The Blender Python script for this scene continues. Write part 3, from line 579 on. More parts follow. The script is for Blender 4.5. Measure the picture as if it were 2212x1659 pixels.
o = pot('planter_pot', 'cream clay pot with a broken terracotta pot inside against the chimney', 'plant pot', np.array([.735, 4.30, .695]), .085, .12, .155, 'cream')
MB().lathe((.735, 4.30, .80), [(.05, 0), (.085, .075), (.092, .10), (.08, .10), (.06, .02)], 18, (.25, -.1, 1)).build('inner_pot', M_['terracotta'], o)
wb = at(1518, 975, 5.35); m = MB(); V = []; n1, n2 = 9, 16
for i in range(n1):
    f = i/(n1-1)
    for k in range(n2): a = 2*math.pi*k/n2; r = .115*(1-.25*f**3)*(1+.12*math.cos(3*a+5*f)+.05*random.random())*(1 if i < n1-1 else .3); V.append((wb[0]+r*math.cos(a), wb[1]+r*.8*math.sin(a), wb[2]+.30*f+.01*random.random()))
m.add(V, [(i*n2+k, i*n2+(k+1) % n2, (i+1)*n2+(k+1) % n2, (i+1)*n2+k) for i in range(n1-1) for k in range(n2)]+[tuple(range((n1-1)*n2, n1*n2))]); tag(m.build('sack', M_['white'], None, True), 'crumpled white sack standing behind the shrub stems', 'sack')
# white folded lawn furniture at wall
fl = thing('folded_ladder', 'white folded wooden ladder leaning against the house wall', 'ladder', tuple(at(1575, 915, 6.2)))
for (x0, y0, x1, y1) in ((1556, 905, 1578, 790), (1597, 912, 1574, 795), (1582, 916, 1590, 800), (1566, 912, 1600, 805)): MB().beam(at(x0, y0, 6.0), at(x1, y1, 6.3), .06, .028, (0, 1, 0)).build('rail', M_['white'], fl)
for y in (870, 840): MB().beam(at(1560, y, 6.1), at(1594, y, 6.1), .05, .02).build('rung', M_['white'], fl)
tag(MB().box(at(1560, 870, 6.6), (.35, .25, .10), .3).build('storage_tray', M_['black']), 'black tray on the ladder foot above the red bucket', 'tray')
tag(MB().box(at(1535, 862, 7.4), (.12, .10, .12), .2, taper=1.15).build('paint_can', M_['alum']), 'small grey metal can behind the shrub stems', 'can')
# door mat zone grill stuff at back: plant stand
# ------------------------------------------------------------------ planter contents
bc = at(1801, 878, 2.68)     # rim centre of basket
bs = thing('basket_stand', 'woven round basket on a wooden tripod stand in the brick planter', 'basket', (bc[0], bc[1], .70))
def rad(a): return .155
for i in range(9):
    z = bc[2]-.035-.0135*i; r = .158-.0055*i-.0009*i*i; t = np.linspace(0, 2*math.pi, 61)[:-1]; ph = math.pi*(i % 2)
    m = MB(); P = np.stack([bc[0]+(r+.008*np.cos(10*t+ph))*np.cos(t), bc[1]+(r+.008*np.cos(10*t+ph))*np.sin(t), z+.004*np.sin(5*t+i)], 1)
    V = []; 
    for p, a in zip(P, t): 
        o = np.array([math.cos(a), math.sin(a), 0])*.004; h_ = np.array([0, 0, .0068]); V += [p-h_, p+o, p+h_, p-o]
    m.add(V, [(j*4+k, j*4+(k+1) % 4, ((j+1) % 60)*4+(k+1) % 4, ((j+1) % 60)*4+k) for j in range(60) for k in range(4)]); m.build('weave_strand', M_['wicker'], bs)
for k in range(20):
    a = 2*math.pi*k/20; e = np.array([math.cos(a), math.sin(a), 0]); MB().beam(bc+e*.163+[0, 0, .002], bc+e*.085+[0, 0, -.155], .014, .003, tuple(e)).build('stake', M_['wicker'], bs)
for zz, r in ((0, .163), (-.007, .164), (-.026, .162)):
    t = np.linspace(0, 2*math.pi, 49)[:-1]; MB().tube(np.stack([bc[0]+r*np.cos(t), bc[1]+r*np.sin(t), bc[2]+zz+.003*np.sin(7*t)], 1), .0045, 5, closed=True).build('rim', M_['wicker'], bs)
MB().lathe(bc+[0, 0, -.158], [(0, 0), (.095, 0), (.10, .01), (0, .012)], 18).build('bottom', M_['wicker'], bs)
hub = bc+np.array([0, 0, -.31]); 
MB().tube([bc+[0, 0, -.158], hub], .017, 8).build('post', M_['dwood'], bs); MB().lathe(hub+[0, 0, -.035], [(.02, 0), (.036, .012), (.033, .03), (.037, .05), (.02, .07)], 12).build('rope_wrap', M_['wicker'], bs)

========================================

__PROBLEM STATEMENT__.
Take the listing above and set it down exactly.

__SOLUTION FOR THIS EXERCISE__.
The Blender Python script for this scene continues. Write part 3, from line 579 on. More parts follow. The script is for Blender 4.5. Measure the picture as if it were 2212x1659 pixels.
o = pot('planter_pot', 'cream clay pot with a broken terracotta pot inside against the chimney', 'plant pot', np.array([.735, 4.30, .695]), .085, .12, .155, 'cream')
MB().lathe((.735, 4.30, .80), [(.05, 0), (.085, .075), (.092, .10), (.08, .10), (.06, .02)], 18, (.25, -.1, 1)).build('inner_pot', M_['terracotta'], o)
wb = at(1518, 975, 5.35); m = MB(); V = []; n1, n2 = 9, 16
for i in range(n1):
    f = i/(n1-1)
    for k in range(n2): a = 2*math.pi*k/n2; r = .115*(1-.25*f**3)*(1+.12*math.cos(3*a+5*f)+.05*random.random())*(1 if i < n1-1 else .3); V.append((wb[0]+r*math.cos(a), wb[1]+r*.8*math.sin(a), wb[2]+.30*f+.01*random.random()))
m.add(V, [(i*n2+k, i*n2+(k+1) % n2, (i+1)*n2+(k+1) % n2, (i+1)*n2+k) for i in range(n1-1) for k in range(n2)]+[tuple(range((n1-1)*n2, n1*n2))]); tag(m.build('sack', M_['white'], None, True), 'crumpled white sack standing behind the shrub stems', 'sack')
# white folded lawn furniture at wall
fl = thing('folded_ladder', 'white folded wooden ladder leaning against the house wall', 'ladder', tuple(at(1575, 915, 6.2)))
for (x0, y0, x1, y1) in ((1556, 905, 1578, 790), (1597, 912, 1574, 795), (1582, 916, 1590, 800), (1566, 912, 1600, 805)): MB().beam(at(x0, y0, 6.0), at(x1, y1, 6.3), .06, .028, (0, 1, 0)).build('rail', M_['white'], fl)
for y in (870, 840): MB().beam(at(1560, y, 6.1), at(1594, y, 6.1), .05, .02).build('rung', M_['white'], fl)
tag(MB().box(at(1560, 870, 6.6), (.35, .25, .10), .3).build('storage_tray', M_['black']), 'black tray on the ladder foot above the red bucket', 'tray')
tag(MB().box(at(1535, 862, 7.4), (.12, .10, .12), .2, taper=1.15).build('paint_can', M_['alum']), 'small grey metal can behind the shrub stems', 'can')
# door mat zone grill stuff at back: plant stand
# ------------------------------------------------------------------ planter contents
bc = at(1801, 878, 2.68)     # rim centre of basket
bs = thing('basket_stand', 'woven round basket on a wooden tripod stand in the brick planter', 'basket', (bc[0], bc[1], .70))
def rad(a): return .155
for i in range(9):
    z = bc[2]-.035-.0135*i; r = .158-.0055*i-.0009*i*i; t = np.linspace(0, 2*math.pi, 61)[:-1]; ph = math.pi*(i % 2)
    m = MB(); P = np.stack([bc[0]+(r+.008*np.cos(10*t+ph))*np.cos(t), bc[1]+(r+.008*np.cos(10*t+ph))*np.sin(t), z+.004*np.sin(5*t+i)], 1)
    V = []; 
    for p, a in zip(P, t): 
        o = np.array([math.cos(a), math.sin(a), 0])*.004; h_ = np.array([0, 0, .0068]); V += [p-h_, p+o, p+h_, p-o]
    m.add(V, [(j*4+k, j*4+(k+1) % 4, ((j+1) % 60)*4+(k+1) % 4, ((j+1) % 60)*4+k) for j in range(60) for k in range(4)]); m.build('weave_strand', M_['wicker'], bs)
for k in range(20):
    a = 2*math.pi*k/20; e = np.array([math.cos(a), math.sin(a), 0]); MB().beam(bc+e*.163+[0, 0, .002], bc+e*.085+[0, 0, -.155], .014, .003, tuple(e)).build('stake', M_['wicker'], bs)
for zz, r in ((0, .163), (-.007, .164), (-.026, .162)):
    t = np.linspace(0, 2*math.pi, 49)[:-1]; MB().tube(np.stack([bc[0]+r*np.cos(t), bc[1]+r*np.sin(t), bc[2]+zz+.003*np.sin(7*t)], 1), .0045, 5, closed=True).build('rim', M_['wicker'], bs)
MB().lathe(bc+[0, 0, -.158], [(0, 0), (.095, 0), (.10, .01), (0, .012)], 18).build('bottom', M_['wicker'], bs)
hub = bc+np.array([0, 0, -.31]); 
MB().tube([bc+[0, 0, -.158], hub], .017, 8).build('post', M_['dwood'], bs); MB().lathe(hub+[0, 0, -.035], [(.02, 0), (.036, .012), (.033, .03), (.037, .05), (.02, .07)], 12).build('rope_wrap', M_['wicker'], bs)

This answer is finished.